## What is expected:
Extract, without alteration, each line from the start of the listing to the line bearing "d = ray(u, v); return EYE + d * ((z".

┌────────

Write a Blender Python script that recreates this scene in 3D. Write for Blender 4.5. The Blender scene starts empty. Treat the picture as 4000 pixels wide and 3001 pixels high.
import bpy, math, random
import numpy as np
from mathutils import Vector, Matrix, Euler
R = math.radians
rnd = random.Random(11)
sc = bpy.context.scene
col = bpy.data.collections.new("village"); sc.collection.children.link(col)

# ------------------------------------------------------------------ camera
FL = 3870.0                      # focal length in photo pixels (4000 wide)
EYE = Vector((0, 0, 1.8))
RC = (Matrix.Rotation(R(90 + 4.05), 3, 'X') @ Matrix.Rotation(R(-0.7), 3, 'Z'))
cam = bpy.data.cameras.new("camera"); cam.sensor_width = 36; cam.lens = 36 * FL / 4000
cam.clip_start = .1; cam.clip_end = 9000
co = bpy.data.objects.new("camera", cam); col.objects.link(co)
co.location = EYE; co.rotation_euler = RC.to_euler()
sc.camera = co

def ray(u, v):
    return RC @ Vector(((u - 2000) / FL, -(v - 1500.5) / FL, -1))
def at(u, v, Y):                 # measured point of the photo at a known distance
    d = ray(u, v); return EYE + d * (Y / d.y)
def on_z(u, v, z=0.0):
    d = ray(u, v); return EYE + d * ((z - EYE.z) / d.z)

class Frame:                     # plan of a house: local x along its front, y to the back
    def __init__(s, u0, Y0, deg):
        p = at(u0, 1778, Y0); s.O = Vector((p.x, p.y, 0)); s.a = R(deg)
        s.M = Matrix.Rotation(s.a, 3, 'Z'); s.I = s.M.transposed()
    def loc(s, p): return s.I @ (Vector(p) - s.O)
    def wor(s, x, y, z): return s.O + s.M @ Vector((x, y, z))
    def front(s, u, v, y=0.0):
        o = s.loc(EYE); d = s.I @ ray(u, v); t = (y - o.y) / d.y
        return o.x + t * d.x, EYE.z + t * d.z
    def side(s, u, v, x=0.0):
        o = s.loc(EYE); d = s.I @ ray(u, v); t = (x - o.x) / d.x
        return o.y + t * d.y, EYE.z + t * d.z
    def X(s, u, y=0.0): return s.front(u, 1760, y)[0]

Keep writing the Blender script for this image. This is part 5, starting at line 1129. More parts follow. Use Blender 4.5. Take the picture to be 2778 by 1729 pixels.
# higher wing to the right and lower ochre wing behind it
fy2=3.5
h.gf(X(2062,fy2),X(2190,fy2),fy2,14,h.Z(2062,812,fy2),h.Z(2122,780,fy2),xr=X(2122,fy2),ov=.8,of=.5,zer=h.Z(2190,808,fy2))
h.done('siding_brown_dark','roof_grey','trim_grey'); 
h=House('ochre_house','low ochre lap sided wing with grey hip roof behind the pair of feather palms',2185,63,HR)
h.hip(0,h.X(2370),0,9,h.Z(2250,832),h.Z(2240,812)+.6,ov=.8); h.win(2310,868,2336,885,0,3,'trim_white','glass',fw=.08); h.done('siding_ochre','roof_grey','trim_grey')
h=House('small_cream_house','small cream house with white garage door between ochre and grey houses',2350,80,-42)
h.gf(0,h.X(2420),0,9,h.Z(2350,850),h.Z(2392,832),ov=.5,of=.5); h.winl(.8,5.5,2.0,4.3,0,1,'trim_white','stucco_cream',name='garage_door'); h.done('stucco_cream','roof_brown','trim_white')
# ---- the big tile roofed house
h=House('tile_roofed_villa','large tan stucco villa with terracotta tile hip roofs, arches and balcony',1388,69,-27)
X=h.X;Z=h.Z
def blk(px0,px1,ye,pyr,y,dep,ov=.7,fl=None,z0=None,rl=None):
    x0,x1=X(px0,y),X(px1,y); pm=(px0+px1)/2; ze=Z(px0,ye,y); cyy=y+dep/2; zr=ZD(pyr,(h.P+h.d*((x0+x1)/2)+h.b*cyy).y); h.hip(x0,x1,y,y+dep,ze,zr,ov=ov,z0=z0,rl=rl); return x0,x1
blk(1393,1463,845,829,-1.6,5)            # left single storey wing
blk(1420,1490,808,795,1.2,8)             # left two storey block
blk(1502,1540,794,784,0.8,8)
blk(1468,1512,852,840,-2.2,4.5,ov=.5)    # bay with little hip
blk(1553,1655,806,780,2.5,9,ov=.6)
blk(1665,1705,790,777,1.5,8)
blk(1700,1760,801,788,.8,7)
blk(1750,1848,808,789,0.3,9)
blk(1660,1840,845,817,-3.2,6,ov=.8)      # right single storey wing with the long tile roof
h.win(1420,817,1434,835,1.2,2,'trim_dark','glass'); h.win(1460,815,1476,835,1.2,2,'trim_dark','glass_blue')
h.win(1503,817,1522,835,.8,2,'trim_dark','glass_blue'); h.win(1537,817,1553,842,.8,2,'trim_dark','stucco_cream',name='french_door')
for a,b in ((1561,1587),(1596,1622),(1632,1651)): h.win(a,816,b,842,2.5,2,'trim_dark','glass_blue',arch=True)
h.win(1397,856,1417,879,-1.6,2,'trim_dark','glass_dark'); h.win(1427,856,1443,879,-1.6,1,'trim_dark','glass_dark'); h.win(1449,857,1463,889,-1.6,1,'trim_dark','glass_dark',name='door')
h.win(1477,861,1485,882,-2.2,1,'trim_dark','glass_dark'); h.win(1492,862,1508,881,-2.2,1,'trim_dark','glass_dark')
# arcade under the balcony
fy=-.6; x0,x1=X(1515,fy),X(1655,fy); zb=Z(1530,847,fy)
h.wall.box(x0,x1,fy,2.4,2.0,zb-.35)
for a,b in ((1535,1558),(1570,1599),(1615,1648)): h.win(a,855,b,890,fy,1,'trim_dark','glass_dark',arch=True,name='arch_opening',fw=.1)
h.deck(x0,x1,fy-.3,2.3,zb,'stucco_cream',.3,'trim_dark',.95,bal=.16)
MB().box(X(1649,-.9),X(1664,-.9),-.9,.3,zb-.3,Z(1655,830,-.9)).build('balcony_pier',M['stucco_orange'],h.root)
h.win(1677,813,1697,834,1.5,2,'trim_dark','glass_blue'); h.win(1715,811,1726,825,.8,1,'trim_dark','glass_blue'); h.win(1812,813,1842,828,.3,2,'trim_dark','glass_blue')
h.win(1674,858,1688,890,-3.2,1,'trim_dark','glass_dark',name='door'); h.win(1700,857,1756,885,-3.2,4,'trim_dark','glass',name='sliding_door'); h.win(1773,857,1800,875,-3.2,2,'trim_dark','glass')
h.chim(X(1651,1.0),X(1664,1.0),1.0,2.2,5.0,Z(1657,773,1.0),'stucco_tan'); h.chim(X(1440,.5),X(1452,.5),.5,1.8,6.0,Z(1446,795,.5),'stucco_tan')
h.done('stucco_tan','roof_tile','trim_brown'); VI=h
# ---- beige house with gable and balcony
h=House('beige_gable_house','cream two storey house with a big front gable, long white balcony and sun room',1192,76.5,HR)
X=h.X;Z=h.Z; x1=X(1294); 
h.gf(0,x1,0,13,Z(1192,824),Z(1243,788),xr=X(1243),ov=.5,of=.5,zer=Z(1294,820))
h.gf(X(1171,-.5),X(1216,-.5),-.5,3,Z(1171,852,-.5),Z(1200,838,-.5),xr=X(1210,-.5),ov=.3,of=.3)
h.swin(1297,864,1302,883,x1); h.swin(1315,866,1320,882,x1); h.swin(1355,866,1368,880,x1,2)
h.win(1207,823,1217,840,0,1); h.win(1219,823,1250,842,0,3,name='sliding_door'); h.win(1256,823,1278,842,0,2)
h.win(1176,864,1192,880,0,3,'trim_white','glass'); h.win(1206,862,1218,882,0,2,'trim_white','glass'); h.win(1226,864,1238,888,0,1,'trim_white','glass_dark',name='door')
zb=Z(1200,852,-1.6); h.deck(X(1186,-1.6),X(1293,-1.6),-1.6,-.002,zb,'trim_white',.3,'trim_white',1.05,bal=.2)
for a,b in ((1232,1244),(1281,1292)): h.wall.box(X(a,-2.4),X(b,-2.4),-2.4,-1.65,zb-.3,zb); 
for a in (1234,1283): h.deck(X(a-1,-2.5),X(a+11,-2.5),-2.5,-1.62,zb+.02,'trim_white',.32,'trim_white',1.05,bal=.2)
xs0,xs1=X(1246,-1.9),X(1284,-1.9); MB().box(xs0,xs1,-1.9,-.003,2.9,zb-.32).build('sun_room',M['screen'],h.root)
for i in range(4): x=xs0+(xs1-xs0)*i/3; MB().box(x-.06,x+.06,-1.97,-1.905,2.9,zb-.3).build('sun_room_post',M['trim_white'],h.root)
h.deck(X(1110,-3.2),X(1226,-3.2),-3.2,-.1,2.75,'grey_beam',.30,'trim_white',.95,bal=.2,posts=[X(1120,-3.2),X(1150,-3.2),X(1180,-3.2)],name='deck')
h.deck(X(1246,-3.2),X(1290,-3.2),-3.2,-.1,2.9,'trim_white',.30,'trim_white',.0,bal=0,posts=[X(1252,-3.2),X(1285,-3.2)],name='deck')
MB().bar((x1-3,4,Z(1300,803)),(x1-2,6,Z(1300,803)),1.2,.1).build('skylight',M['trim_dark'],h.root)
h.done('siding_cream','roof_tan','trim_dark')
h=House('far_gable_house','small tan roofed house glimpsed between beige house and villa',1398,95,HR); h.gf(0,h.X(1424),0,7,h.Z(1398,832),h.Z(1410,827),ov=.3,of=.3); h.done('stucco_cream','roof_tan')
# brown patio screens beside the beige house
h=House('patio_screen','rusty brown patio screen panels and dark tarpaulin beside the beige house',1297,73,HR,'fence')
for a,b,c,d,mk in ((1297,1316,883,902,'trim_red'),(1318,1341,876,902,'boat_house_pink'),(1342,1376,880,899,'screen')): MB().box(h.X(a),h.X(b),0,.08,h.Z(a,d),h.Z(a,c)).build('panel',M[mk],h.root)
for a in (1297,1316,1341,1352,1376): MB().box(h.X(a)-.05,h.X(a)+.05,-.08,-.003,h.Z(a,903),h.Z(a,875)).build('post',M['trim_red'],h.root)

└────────

## Result for this task:
Write a Blender Python script that recreates this scene in 3D. Write for Blender 4.5. The Blender scene starts empty. Treat the picture as 4000 pixels wide and 3001 pixels high.
import bpy, math, random
import numpy as np
from mathutils import Vector, Matrix, Euler
R = math.radians
rnd = random.Random(11)
sc = bpy.context.scene
col = bpy.data.collections.new("village"); sc.collection.children.link(col)

# ------------------------------------------------------------------ camera
FL = 3870.0                      # focal length in photo pixels (4000 wide)
EYE = Vector((0, 0, 1.8))
RC = (Matrix.Rotation(R(90 + 4.05), 3, 'X') @ Matrix.Rotation(R(-0.7), 3, 'Z'))
cam = bpy.data.cameras.new("camera"); cam.sensor_width = 36; cam.lens = 36 * FL / 4000
cam.clip_start = .1; cam.clip_end = 9000
co = bpy.data.objects.new("camera", cam); col.objects.link(co)
co.location = EYE; co.rotation_euler = RC.to_euler()
sc.camera = co

def ray(u, v):
    return RC @ Vector(((u - 2000) / FL, -(v - 1500.5) / FL, -1))
def at(u, v, Y):                 # measured point of the photo at a known distance
    d = ray(u, v); return EYE + d * (Y / d.y)
def on_z(u, v, z=0.0):
    d = ray(u, v); return EYE + d * ((z - EYE.z) / d.z)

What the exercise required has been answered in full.